I do not fight back, I do not reply to these terrible letters lest my children be in the middle of a war in which there will not be a winner, only the children as losers. I learned long ago that she will sacrifice the welfare of the children to cause me problems. I will and have, at every opportunity tired to put the children first, even at my own mental, physical and financial expense. I have sought help from professionals, both with lawyers who inform me that unless the children are in immediate physical danger I will never gain custody, and from conflict mediation
specialists who tell me that there is no winning scenario that all these letters and
issues are all just aimed at punishing me, not to resolve problems.
You ask what Dads Do? How to you quantify a scenario like this? We do the best we can. I teach my children that life sometimes is not fair. I show them by example that you must carry on despite the situation. I teach them that the measure of a person is not just carrying out your responsibilities, but by how you do so.
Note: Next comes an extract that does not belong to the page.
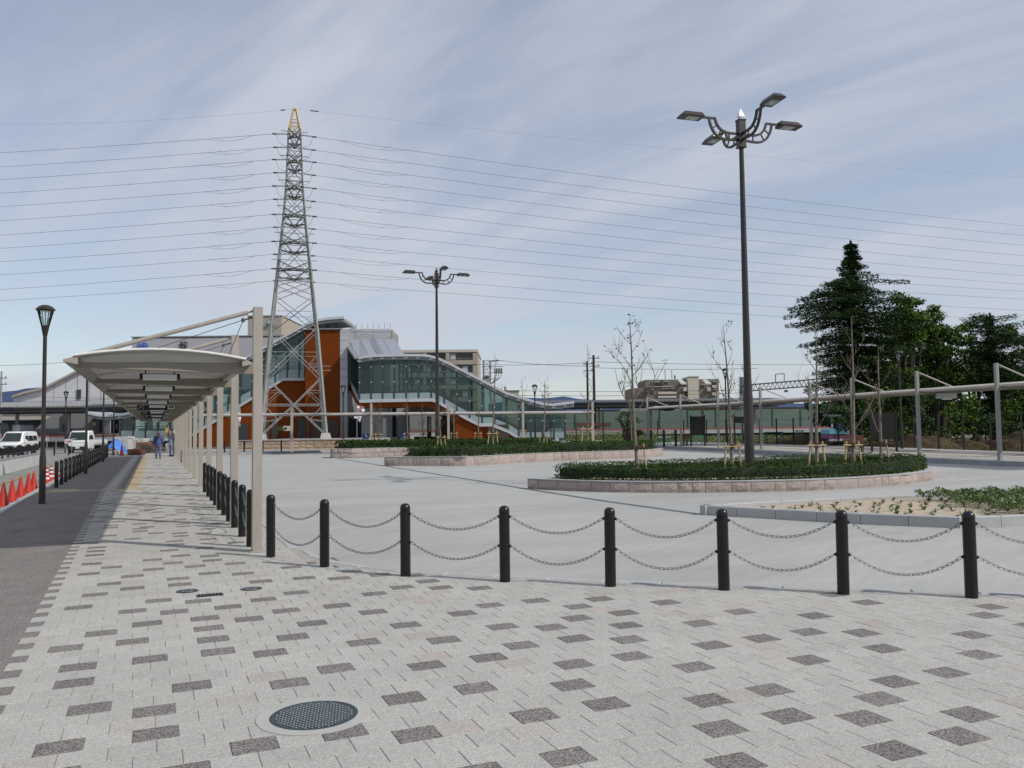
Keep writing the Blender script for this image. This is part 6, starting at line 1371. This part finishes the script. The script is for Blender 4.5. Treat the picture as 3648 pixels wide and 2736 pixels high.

Thanks for letting me vent. I am a supporter of your cause, and believe strongly that you voice matters as the representation of the silent enduring fathers of this nation.
I'm not a dad, but because I have 2nd cousins that have a deadbeat for a dad I fill that role, and it's a role that I take VERY seriously, I love these kids beyond measure, and with all my heart, they know that and it comforts them, I play with them, I help them with their homework, I go to all their school functions and I support them no matter what, and by the way, did I mention that I love these kids with all my heart?